Hye-ja Kim plays the title role of an un-named woman of limited means who cares for her 27 years old attractive but mentally impaired son Do-joon (Bin Wong) who, much to his mother’s chagrin, hangs around a bit too much with the local ne’er do well Jin-tae. There is no sign or mention of the young man’s father who is presumed to have left home through disappointment over his son’s impairment. Do-joon is arrested following the death of a local high school girl whose body is found on a rooftop the morning after Do-joon has briefly spoken with and afterwards followed her the previous night. Do-joon’s defence lawyer is unreliable. The police are inept and corrupt resulting in Do-joon signing a confession to the girl’s murder against a background of flimsy circumstantial evidence.

Much of the early part of the film devotes itself to a side-plot involving Jin-tae and Do-joon as they exact revenge on a hit and run driver. These scenes are played out in a somewhat comedic fashion which is at odds with the style and emotion of the main plot but never to the point of distraction. They serve to flag up the awkward relationship which Do-joon has with his peers, the gap between South Korea’s rich and poor and to bring into the plot a golfball which serves as a piece of evidence against Do-joon. At the point when Do-joon appears about to become a victim of an inadequate Korean justice system, his mother’s unbridled love for her son propels her into action as a lioness would protect her cub and she becomes resolute in her determination to find the true killer.

Mother scours the town looking for clues to clear her son. She uncovers some salacious details about the girl with Jin-tae as an unlikely ally. She is tenacity personified as she closes in on the truth but nothing could prepare her for the moment when the killer (her own son) is revealed to her by a junk man. The manner in which she resolves her dilemma was powerfully shocking but entirely understandable in this context.

Joon-Ho Bong’s film mirrored the Club’s recent screening of the hugely successful Argentine film “The Secret in Their Eyes” which was also heavily plot-constructed and reflected inadequacies in the country’s justice system. But Joon-Ho Bong’s film was an object lesson in this genre and infinitely superior. Why? Because it was a near perfect blend of a thoroughly plausible plot and character each serving the other.

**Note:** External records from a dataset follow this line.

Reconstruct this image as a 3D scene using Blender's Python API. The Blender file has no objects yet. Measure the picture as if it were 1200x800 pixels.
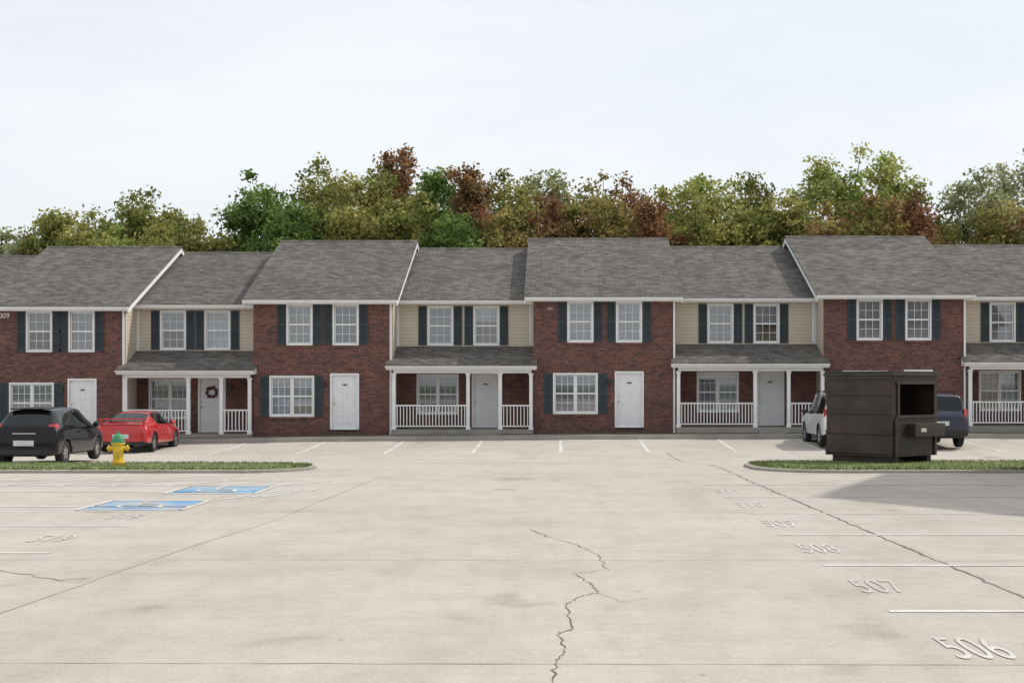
import bpy, bmesh, math, random
import numpy as np
from mathutils import Vector, Matrix
random.seed(7); rng=np.random.default_rng(11)
scene=bpy.context.scene
scene.view_settings.view_transform='Standard'; scene.view_settings.look='None'; scene.view_settings.exposure=0

# ------------------------------------------------------------ materials
def new_mat(name):
    m=bpy.data.materials.new(name); m.use_nodes=True
    nt=m.node_tree; return m,nt,nt.nodes['Principled BSDF']
def N(nt,t,**kw):
    n=nt.nodes.new(t)
    for k,v in kw.items(): setattr(n,k,v)
    return n
def L(nt,a,b): nt.links.new(a,b)
def ramp(nt,fac,stops):
    r=N(nt,'ShaderNodeValToRGB'); e=r.color_ramp.elements
    while len(e)<len(stops): e.new(0.5)
    for i,(p,c) in enumerate(stops):
        e[i].position=p; e[i].color=(c[0],c[1],c[2],1)
    L(nt,fac,r.inputs[0]); return r.outputs[0]
def noise(nt,vec,scale,detail=4,rough=0.55):
    n=N(nt,'ShaderNodeTexNoise'); n.inputs['Scale'].default_value=scale
    n.inputs['Detail'].default_value=detail; n.inputs['Roughness'].default_value=rough
    if vec is not None: L(nt,vec,n.inputs['Vector'])
    return n.outputs[0]
def objco(nt): return N(nt,'ShaderNodeTexCoord').outputs['Object']
def mapping(nt,vec,scale=(1,1,1),loc=(0,0,0)):
    m=N(nt,'ShaderNodeMapping'); m.inputs['Scale'].default_value=scale; m.inputs['Location'].default_value=loc
    L(nt,vec,m.inputs['Vector']); return m.outputs[0]
def mixc(nt,fac,a,b,mode='MIX'):
    m=N(nt,'ShaderNodeMix',data_type='RGBA',blend_type=mode)
    for i,v in ((0,fac),(6,a),(7,b)):
        if hasattr(v,'links'): L(nt,v,m.inputs[i])
        else: m.inputs[i].default_value=v if i==0 else (v[0],v[1],v[2],1)
    return m.outputs[2]
def bump(nt,h,bs,strength=0.3,dist=0.02):
    b=N(nt,'ShaderNodeBump'); b.inputs['Strength'].default_value=strength; b.inputs['Distance'].default_value=dist
    L(nt,h,b.inputs['Height']); L(nt,b.outputs[0],bs.inputs['Normal'])
def simple(name,col,rough=0.6,metal=0,var=0.12,vs=3.0,spec=0.5,coat=0):
    m,nt,bs=new_mat(name); v=objco(nt)
    n=noise(nt,v,vs,5)
    c=ramp(nt,n,[(0.3,[x*(1-var) for x in col]),(0.7,[min(1,x*(1+var)) for x in col])])
    L(nt,c,bs.inputs['Base Color']); bs.inputs['Roughness'].default_value=rough; bs.inputs['Metallic'].default_value=metal
    bs.inputs['Specular IOR Level'].default_value=spec; bs.inputs['Coat Weight'].default_value=coat
    bs.inputs['Coat Roughness'].default_value=0.04
    return m

def mat_brick():
    m,nt,bs=new_mat('brick'); v=objco(nt)
    s=N(nt,'ShaderNodeSeparateXYZ'); L(nt,v,s.inputs[0])
    a=N(nt,'ShaderNodeMath',operation='ADD'); L(nt,s.outputs[0],a.inputs[0]); L(nt,s.outputs[1],a.inputs[1])
    c=N(nt,'ShaderNodeCombineXYZ'); L(nt,a.outputs[0],c.inputs[0]); L(nt,s.outputs[2],c.inputs[1])
    b=N(nt,'ShaderNodeTexBrick'); L(nt,c.outputs[0],b.inputs['Vector'])
    b.inputs['Scale'].default_value=1; b.inputs['Brick Width'].default_value=0.21; b.inputs['Row Height'].default_value=0.075
    b.inputs['Mortar Size'].default_value=0.005; b.inputs['Mortar Smooth'].default_value=0.2; b.inputs['Bias'].default_value=-0.1
    b.inputs['Color1'].default_value=(0.185,0.080,0.062,1); b.inputs['Color2'].default_value=(0.080,0.042,0.037,1)
    b.inputs['Mortar'].default_value=(0.19,0.15,0.13,1)
    n=noise(nt,c.outputs[0],1.6,6,0.65); cc=mixc(nt,1.0,b.outputs[0],ramp(nt,n,[(0.3,(0.72,0.74,0.78)),(0.7,(1.2,1.15,1.12))]),'MULTIPLY')
    w=noise(nt,mapping(nt,c.outputs[0],(9,30,1)),1,2); cc=mixc(nt,1.0,cc,ramp(nt,w,[(0.35,(0.7,0.7,0.7)),(0.65,(1.25,1.2,1.2))]),'MULTIPLY')
    L(nt,cc,bs.inputs['Base Color']); bs.inputs['Roughness'].default_value=0.9; bump(nt,b.outputs[1],bs,-0.6,0.01); return m
def mat_siding():
    m,nt,bs=new_mat('vinyl_siding'); v=objco(nt)
    s=N(nt,'ShaderNodeSeparateXYZ'); L(nt,v,s.inputs[0])
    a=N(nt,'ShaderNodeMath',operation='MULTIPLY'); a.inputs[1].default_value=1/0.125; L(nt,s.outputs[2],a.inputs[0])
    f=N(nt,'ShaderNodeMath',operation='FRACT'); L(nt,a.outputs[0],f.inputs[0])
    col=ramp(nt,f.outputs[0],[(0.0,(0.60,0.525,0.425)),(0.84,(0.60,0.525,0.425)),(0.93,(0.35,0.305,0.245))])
    n=noise(nt,v,0.8,5); col=mixc(nt,1.0,col,ramp(nt,n,[(0.3,(0.9,0.9,0.9)),(0.7,(1.05,1.05,1.04))]),'MULTIPLY')
    L(nt,col,bs.inputs['Base Color']); bs.inputs['Roughness'].default_value=0.55
    bump(nt,f.outputs[0],bs,-0.5,0.02); return m
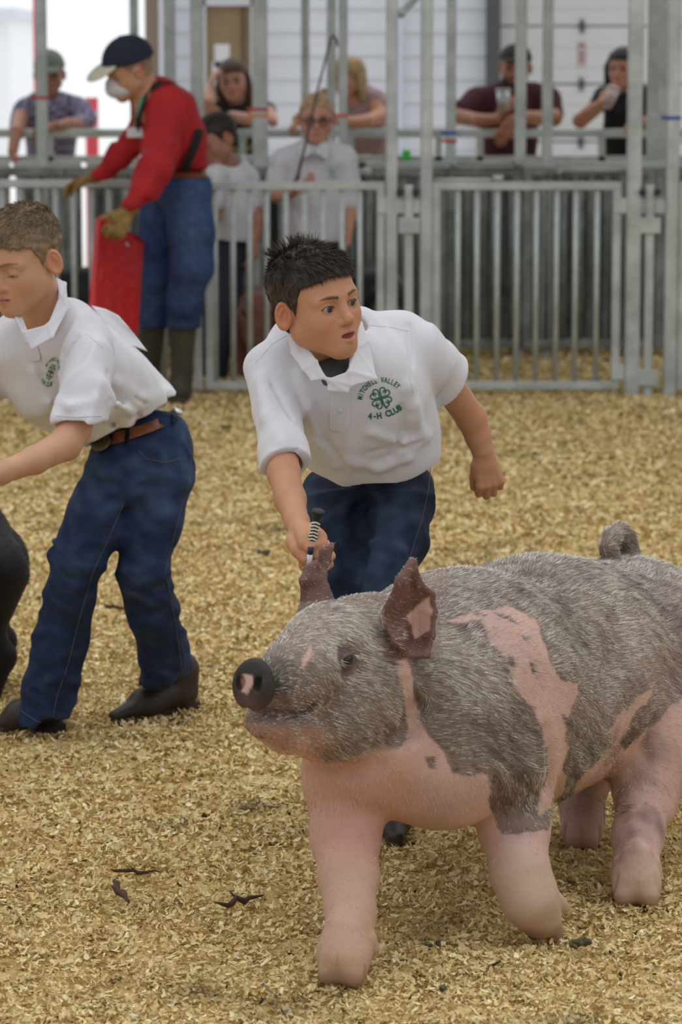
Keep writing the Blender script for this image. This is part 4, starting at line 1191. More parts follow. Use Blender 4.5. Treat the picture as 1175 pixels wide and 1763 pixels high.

Long before the film approached its climax Joon-Ho Bong’s clever construction beautifully wrong-footed the audience (well at least this reviewer!) so that every turn was completely in keeping with the characters involved whilst satisfyingly surprising. For example you could feel mother’s resigned dread as the police came to her home, seemingly at first to arrest her, the surprise of them not doing so being sustained until after she’d been put in the car. The look on mother’s face when she became aware that the young man (also mentally impaired) who was now to be charged with the girl’s murder in place of her own son was an orphan and therefore had no mother to help clear his name was agonising…..and all the more so because she knew he was innocent.

This director clearly loved all things Hitchcockian! “A man’s best friend is his mother” applied equally to Do-joon as it had to Norman Bates. The Master would have been proud of the tension-building scenes (e.g. when mother tried to get out of the rubbish strewn room where the young couple were sleeping) and the climactic murder of the junk man, each of which being accompanied by some very deft camerawork. The music captured both the mood of each scene and the darkening tone of the story.

Hye-ja Kim richly deserved her best actress award at the same festival for her performance here. She displayed mother’s full range of emotions simply and naturally without elaboration so we could feel for her every step of the way. Bin Wong’s Do-joon was utterly convincing particularly in his ability to persuade us that his character’s physical and emotional needs were as acute as those of anyone else. They both graphically conveyed the shortcomings of their personal relationship despite mother’s best efforts which went far beyond the call of duty and love.

No masterpiece perhaps but a great film nevertheless from a master craftsman. This is only the fourth film from Joon-Ho Bong but his future is looking extremely promising.